- [Given problem]: Leave out the pictures and restate the rest of the data exactly.

>> Begin Data shown

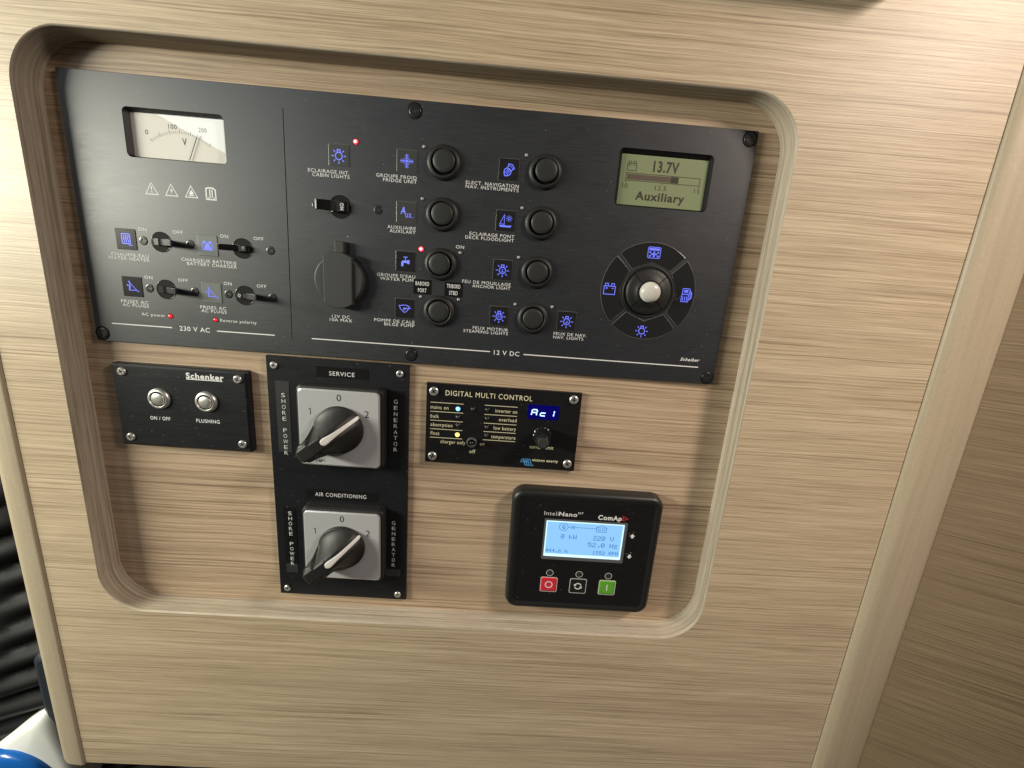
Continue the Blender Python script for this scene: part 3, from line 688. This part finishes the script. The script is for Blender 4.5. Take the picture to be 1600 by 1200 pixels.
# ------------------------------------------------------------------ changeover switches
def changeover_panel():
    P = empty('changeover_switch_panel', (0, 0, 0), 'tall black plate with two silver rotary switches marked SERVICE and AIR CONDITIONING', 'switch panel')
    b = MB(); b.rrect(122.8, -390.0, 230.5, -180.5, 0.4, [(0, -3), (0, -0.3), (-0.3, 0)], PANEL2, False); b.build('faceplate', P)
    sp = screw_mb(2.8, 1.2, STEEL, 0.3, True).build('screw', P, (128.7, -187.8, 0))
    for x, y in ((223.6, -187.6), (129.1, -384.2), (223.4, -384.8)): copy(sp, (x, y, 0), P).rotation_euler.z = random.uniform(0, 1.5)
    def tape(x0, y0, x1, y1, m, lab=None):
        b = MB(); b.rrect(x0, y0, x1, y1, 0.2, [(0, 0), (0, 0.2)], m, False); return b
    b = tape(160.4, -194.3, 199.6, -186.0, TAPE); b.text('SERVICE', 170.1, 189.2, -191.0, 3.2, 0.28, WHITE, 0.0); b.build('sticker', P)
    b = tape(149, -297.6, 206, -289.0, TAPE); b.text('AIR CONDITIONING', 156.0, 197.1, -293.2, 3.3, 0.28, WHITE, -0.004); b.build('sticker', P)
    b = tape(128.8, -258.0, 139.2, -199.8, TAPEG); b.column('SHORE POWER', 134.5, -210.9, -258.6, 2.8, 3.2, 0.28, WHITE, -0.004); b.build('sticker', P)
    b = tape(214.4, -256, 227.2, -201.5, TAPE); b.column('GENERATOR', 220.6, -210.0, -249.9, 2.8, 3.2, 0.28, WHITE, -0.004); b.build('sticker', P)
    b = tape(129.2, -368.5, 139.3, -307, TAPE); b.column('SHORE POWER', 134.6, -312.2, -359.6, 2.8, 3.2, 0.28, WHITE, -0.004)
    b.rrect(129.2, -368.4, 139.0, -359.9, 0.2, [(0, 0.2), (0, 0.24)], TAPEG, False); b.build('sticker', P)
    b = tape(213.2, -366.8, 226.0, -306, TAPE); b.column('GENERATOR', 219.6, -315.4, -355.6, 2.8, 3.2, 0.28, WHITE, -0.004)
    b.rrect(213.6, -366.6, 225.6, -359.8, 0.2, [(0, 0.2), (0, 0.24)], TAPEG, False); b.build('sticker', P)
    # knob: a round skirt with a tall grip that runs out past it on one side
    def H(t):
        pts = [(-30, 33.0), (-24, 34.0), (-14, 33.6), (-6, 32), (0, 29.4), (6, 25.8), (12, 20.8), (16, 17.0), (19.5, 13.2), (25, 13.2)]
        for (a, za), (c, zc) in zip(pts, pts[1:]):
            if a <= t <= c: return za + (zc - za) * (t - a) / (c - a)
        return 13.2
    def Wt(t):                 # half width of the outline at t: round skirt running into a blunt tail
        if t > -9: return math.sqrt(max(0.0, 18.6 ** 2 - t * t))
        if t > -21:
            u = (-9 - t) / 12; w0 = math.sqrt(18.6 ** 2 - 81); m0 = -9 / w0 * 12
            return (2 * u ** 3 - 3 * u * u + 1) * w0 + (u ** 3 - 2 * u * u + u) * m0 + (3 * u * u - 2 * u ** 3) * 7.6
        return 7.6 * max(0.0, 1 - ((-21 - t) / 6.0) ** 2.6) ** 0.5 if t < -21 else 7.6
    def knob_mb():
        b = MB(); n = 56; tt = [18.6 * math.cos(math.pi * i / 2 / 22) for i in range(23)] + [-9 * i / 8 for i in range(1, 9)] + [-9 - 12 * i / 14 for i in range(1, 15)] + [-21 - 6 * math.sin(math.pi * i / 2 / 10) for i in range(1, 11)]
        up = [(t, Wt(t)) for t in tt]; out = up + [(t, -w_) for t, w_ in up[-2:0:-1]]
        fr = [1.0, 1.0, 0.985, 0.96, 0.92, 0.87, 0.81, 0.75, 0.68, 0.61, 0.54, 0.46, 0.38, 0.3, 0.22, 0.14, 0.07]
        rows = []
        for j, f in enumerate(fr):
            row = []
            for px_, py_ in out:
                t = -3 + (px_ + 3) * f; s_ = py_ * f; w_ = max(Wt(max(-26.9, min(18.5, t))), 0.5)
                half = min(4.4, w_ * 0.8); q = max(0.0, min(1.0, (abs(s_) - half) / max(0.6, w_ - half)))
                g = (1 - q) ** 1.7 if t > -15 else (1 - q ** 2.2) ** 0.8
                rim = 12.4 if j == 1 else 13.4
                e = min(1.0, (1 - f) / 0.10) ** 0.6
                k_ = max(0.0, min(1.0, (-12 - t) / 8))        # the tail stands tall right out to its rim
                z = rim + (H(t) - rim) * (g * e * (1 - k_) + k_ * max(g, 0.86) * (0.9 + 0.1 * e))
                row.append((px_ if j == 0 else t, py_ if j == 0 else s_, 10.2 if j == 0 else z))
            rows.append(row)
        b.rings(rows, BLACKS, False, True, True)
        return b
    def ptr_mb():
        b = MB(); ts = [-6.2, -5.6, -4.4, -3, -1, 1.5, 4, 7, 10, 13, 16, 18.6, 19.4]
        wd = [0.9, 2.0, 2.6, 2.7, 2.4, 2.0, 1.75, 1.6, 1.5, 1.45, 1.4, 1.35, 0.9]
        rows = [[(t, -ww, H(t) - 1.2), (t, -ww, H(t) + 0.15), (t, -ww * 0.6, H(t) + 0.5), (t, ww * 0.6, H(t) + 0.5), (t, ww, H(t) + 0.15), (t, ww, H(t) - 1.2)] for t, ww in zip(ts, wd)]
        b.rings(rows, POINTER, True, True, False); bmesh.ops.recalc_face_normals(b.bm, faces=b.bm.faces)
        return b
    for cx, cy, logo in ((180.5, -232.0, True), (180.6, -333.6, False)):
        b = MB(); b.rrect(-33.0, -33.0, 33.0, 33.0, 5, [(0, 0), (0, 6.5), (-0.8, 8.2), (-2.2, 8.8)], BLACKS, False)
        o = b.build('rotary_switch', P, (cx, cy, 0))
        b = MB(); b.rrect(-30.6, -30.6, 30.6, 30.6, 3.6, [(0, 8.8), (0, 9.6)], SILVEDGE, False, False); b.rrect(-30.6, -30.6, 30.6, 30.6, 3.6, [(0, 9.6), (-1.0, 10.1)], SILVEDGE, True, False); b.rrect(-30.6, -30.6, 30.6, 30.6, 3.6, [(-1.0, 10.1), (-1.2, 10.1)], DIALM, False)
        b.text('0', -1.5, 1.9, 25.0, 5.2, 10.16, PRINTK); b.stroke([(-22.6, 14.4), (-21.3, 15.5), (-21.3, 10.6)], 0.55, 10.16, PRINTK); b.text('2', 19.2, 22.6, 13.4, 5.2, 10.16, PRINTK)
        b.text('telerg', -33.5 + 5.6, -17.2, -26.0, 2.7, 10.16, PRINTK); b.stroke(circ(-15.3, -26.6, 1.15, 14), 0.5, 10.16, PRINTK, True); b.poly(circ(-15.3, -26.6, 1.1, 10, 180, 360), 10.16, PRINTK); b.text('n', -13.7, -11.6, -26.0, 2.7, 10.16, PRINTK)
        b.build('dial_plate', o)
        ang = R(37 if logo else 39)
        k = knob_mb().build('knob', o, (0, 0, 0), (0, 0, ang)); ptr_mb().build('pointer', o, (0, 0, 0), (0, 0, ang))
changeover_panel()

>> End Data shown

- [Written response]:
Continue the Blender Python script for this scene: part 3, from line 688. This part finishes the script. The script is for Blender 4.5. Take the picture to be 1600 by 1200 pixels.
# ------------------------------------------------------------------ changeover switches
def changeover_panel():
    P = empty('changeover_switch_panel', (0, 0, 0), 'tall black plate with two silver rotary switches marked SERVICE and AIR CONDITIONING', 'switch panel')
    b = MB(); b.rrect(122.8, -390.0, 230.5, -180.5, 0.4, [(0, -3), (0, -0.3), (-0.3, 0)], PANEL2, False); b.build('faceplate', P)
    sp = screw_mb(2.8, 1.2, STEEL, 0.3, True).build('screw', P, (128.7, -187.8, 0))
    for x, y in ((223.6, -187.6), (129.1, -384.2), (223.4, -384.8)): copy(sp, (x, y, 0), P).rotation_euler.z = random.uniform(0, 1.5)
    def tape(x0, y0, x1, y1, m, lab=None):
        b = MB(); b.rrect(x0, y0, x1, y1, 0.2, [(0, 0), (0, 0.2)], m, False); return b
    b = tape(160.4, -194.3, 199.6, -186.0, TAPE); b.text('SERVICE', 170.1, 189.2, -191.0, 3.2, 0.28, WHITE, 0.0); b.build('sticker', P)
    b = tape(149, -297.6, 206, -289.0, TAPE); b.text('AIR CONDITIONING', 156.0, 197.1, -293.2, 3.3, 0.28, WHITE, -0.004); b.build('sticker', P)
    b = tape(128.8, -258.0, 139.2, -199.8, TAPEG); b.column('SHORE POWER', 134.5, -210.9, -258.6, 2.8, 3.2, 0.28, WHITE, -0.004); b.build('sticker', P)
    b = tape(214.4, -256, 227.2, -201.5, TAPE); b.column('GENERATOR', 220.6, -210.0, -249.9, 2.8, 3.2, 0.28, WHITE, -0.004); b.build('sticker', P)
    b = tape(129.2, -368.5, 139.3, -307, TAPE); b.column('SHORE POWER', 134.6, -312.2, -359.6, 2.8, 3.2, 0.28, WHITE, -0.004)
    b.rrect(129.2, -368.4, 139.0, -359.9, 0.2, [(0, 0.2), (0, 0.24)], TAPEG, False); b.build('sticker', P)
    b = tape(213.2, -366.8, 226.0, -306, TAPE); b.column('GENERATOR', 219.6, -315.4, -355.6, 2.8, 3.2, 0.28, WHITE, -0.004)
    b.rrect(213.6, -366.6, 225.6, -359.8, 0.2, [(0, 0.2), (0, 0.24)], TAPEG, False); b.build('sticker', P)
    # knob: a round skirt with a tall grip that runs out past it on one side
    def H(t):
        pts = [(-30, 33.0), (-24, 34.0), (-14, 33.6), (-6, 32), (0, 29.4), (6, 25.8), (12, 20.8), (16, 17.0), (19.5, 13.2), (25, 13.2)]
        for (a, za), (c, zc) in zip(pts, pts[1:]):
            if a <= t <= c: return za + (zc - za) * (t - a) / (c - a)
        return 13.2
    def Wt(t):                 # half width of the outline at t: round skirt running into a blunt tail
        if t > -9: return math.sqrt(max(0.0, 18.6 ** 2 - t * t))
        if t > -21:
            u = (-9 - t) / 12; w0 = math.sqrt(18.6 ** 2 - 81); m0 = -9 / w0 * 12
            return (2 * u ** 3 - 3 * u * u + 1) * w0 + (u ** 3 - 2 * u * u + u) * m0 + (3 * u * u - 2 * u ** 3) * 7.6
        return 7.6 * max(0.0, 1 - ((-21 - t) / 6.0) ** 2.6) ** 0.5 if t < -21 else 7.6
    def knob_mb():
        b = MB(); n = 56; tt = [18.6 * math.cos(math.pi * i / 2 / 22) for i in range(23)] + [-9 * i / 8 for i in range(1, 9)] + [-9 - 12 * i / 14 for i in range(1, 15)] + [-21 - 6 * math.sin(math.pi * i / 2 / 10) for i in range(1, 11)]
        up = [(t, Wt(t)) for t in tt]; out = up + [(t, -w_) for t, w_ in up[-2:0:-1]]
        fr = [1.0, 1.0, 0.985, 0.96, 0.92, 0.87, 0.81, 0.75, 0.68, 0.61, 0.54, 0.46, 0.38, 0.3, 0.22, 0.14, 0.07]
        rows = []
        for j, f in enumerate(fr):
            row = []
            for px_, py_ in out:
                t = -3 + (px_ + 3) * f; s_ = py_ * f; w_ = max(Wt(max(-26.9, min(18.5, t))), 0.5)
                half = min(4.4, w_ * 0.8); q = max(0.0, min(1.0, (abs(s_) - half) / max(0.6, w_ - half)))
                g = (1 - q) ** 1.7 if t > -15 else (1 - q ** 2.2) ** 0.8
                rim = 12.4 if j == 1 else 13.4
                e = min(1.0, (1 - f) / 0.10) ** 0.6
                k_ = max(0.0, min(1.0, (-12 - t) / 8))        # the tail stands tall right out to its rim
                z = rim + (H(t) - rim) * (g * e * (1 - k_) + k_ * max(g, 0.86) * (0.9 + 0.1 * e))
                row.append((px_ if j == 0 else t, py_ if j == 0 else s_, 10.2 if j == 0 else z))
            rows.append(row)
        b.rings(rows, BLACKS, False, True, True)
        return b
    def ptr_mb():
        b = MB(); ts = [-6.2, -5.6, -4.4, -3, -1, 1.5, 4, 7, 10, 13, 16, 18.6, 19.4]
        wd = [0.9, 2.0, 2.6, 2.7, 2.4, 2.0, 1.75, 1.6, 1.5, 1.45, 1.4, 1.35, 0.9]
        rows = [[(t, -ww, H(t) - 1.2), (t, -ww, H(t) + 0.15), (t, -ww * 0.6, H(t) + 0.5), (t, ww * 0.6, H(t) + 0.5), (t, ww, H(t) + 0.15), (t, ww, H(t) - 1.2)] for t, ww in zip(ts, wd)]
        b.rings(rows, POINTER, True, True, False); bmesh.ops.recalc_face_normals(b.bm, faces=b.bm.faces)
        return b
    for cx, cy, logo in ((180.5, -232.0, True), (180.6, -333.6, False)):
        b = MB(); b.rrect(-33.0, -33.0, 33.0, 33.0, 5, [(0, 0), (0, 6.5), (-0.8, 8.2), (-2.2, 8.8)], BLACKS, False)
        o = b.build('rotary_switch', P, (cx, cy, 0))
        b = MB(); b.rrect(-30.6, -30.6, 30.6, 30.6, 3.6, [(0, 8.8), (0, 9.6)], SILVEDGE, False, False); b.rrect(-30.6, -30.6, 30.6, 30.6, 3.6, [(0, 9.6), (-1.0, 10.1)], SILVEDGE, True, False); b.rrect(-30.6, -30.6, 30.6, 30.6, 3.6, [(-1.0, 10.1), (-1.2, 10.1)], DIALM, False)
        b.text('0', -1.5, 1.9, 25.0, 5.2, 10.16, PRINTK); b.stroke([(-22.6, 14.4), (-21.3, 15.5), (-21.3, 10.6)], 0.55, 10.16, PRINTK); b.text('2', 19.2, 22.6, 13.4, 5.2, 10.16, PRINTK)
        b.text('telerg', -33.5 + 5.6, -17.2, -26.0, 2.7, 10.16, PRINTK); b.stroke(circ(-15.3, -26.6, 1.15, 14), 0.5, 10.16, PRINTK, True); b.poly(circ(-15.3, -26.6, 1.1, 10, 180, 360), 10.16, PRINTK); b.text('n', -13.7, -11.6, -26.0, 2.7, 10.16, PRINTK)
        b.build('dial_plate', o)
        ang = R(37 if logo else 39)
        k = knob_mb().build('knob', o, (0, 0, 0), (0, 0, ang)); ptr_mb().build('pointer', o, (0, 0, 0), (0, 0, ang))
changeover_panel()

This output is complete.